The ritual choral chanting of Japanese Buddhist scripture known as shomyo boasts a history of over 1300 years, placing it alongside Gregorian chant as among the world's oldest continually performed musical forms. Shomyo (literally meaning "voice clarity") is believed to have originated in India before traveling along the Silk Road and entering Japan in the sixth century, where it has been practiced ever since. Seldom heard outside of Buddhist temples, live performances of shomyo in the Western world by traditional practitioners are noteworthy.

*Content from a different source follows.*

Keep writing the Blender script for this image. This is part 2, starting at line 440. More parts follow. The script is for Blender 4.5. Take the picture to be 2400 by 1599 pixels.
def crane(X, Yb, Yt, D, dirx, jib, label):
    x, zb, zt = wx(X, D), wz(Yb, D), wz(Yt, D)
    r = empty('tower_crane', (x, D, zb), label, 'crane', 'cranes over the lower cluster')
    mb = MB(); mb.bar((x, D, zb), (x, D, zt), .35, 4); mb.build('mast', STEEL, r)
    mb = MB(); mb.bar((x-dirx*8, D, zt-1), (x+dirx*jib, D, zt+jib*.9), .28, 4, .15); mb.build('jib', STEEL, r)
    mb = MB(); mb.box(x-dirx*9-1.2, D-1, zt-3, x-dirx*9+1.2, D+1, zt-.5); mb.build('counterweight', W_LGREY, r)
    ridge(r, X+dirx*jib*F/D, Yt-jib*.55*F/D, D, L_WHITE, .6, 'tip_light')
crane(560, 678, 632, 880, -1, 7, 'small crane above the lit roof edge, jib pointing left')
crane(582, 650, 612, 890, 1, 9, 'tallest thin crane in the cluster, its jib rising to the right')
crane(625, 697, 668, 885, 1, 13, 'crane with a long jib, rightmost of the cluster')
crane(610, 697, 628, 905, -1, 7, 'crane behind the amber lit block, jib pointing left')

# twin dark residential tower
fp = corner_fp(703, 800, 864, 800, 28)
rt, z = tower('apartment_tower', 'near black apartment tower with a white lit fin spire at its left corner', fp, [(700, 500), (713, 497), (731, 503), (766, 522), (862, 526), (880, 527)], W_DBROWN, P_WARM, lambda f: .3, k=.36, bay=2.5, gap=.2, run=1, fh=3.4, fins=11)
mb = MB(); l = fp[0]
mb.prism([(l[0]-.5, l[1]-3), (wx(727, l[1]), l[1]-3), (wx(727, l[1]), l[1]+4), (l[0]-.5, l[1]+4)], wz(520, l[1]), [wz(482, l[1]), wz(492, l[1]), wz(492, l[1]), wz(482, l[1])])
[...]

Shomyo no Kai - Voices of a Thousand Years comprises priests from two of Japan's major Buddhist sects, the Shingon and Tendai sects. With a mission to preserve and develop the art of shomyo, the group has been actively performing this song form for over twenty years to audiences in concert halls across the world. The group, originally called Shomyo Yonin no Kai, was founded in 1997 by modern shomyo pioneers Rev. Yusho Kojima and Rev. Kojun Arai (Shingon sect) and Rev. Koshin Ebihara and Rev. Jiko Kyoto (Tendai sect). On March 6, Shomyo no Kai - Voices of a Thousand Years will perform the North American premiere of the contemporary shomyo work Life in an Autumn, written by New York and Tokyo-based composer Ushio Torikai. Clad in brightly colored monastic robes, the choir alternates between monotone stillness and ecstatic polyphony. The ethereal voices of Shomyo no Kai swell in powerful harmony, enrapturing the listener into a transcendent meditative state. Set in the exceptional acoustics and grand sacred space of St. Bartholomew's Church, this concert offers a rare opportunity to hear these ancient ritual songs come to vibrant life.

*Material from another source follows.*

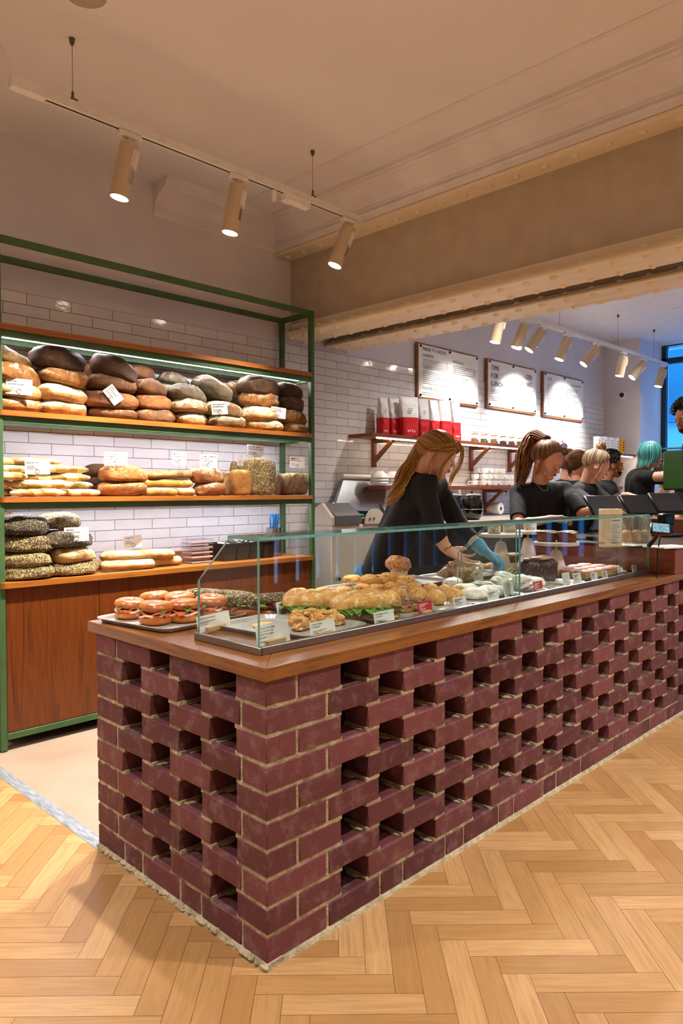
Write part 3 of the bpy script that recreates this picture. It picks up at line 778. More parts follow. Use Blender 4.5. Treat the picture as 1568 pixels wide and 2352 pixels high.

Borrowing some of its text from a Japanese translation of American poet Nancy Wood's interpretation of Native American healing prayers, Torikai's Life in an Autumn is a modern meditation on mortality, inspired by the tragic events of September 11th, 2001. The piece premiered in 2002 in Japan and was restaged in Tokyo in 2012 as a requiem for the victims of Japan's March 11 earthquake and tsunami. "Since September 11, 2001, I have been preoccupied with thoughts about the nature of human life, of ethnicity and of human civilization," says Torikai. "Music and religion in particular are very closely related. Music constitutes the ethnic identity of people all over the world, an expression of the beauty of wonderfully varied lives. Religious music is the most positive eulogy of life." With Life in an Autumn, now to be performed around the third anniversary of the 3/11 Japanese disaster, Torikai and Shomyo no Kai present a palliative prayer that is at once contemporary and immemorial, superseding the dividing lines of Christianity and Buddhism, American or Japanese, natural or manmade disaster.

On the day of the performance, composer Ushio Torikai will lead a pre-performance lecture on the history and musical form of shomyo at St. Bart's Chapel one hour before the performance. This lecture is free and open to Shomyo no Kai ticket holders but is limited to only the first 120 attendees; first come, first served.

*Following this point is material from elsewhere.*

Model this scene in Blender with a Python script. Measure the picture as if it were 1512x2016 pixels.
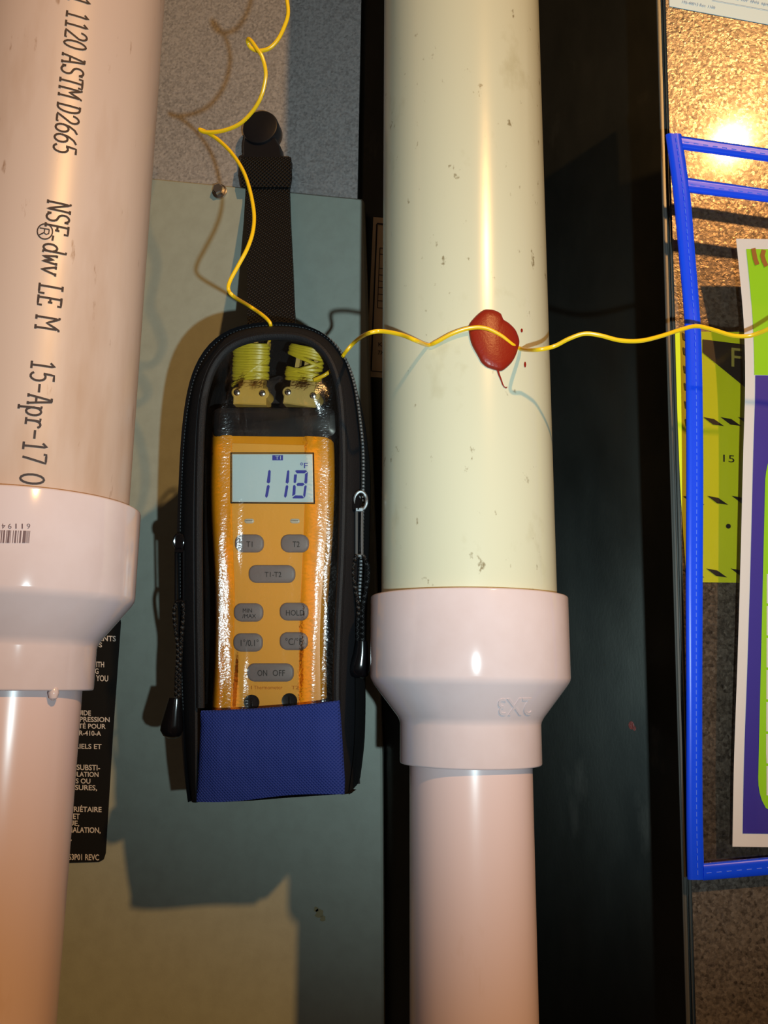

Japan Society is partnering with The Mid-Manhattan Performing Arts Foundation to present this concert at MMPAF's home for live performance, St. Bart's. "We are excited to showcase this sacred music in a sacred space," says Japan Society Artistic Director Yoko Shioya. "St. Bartholomew Church offers unparalleled resonance and beautifully engaging architecture. It also offers the opportunity for a broader, larger audience to connect with the venerable shomyo tradition. The juxtaposition of Christianity and Buddhism is further leavened by the non-secular nature of the work being performed, resulting in a performance that is truly universal."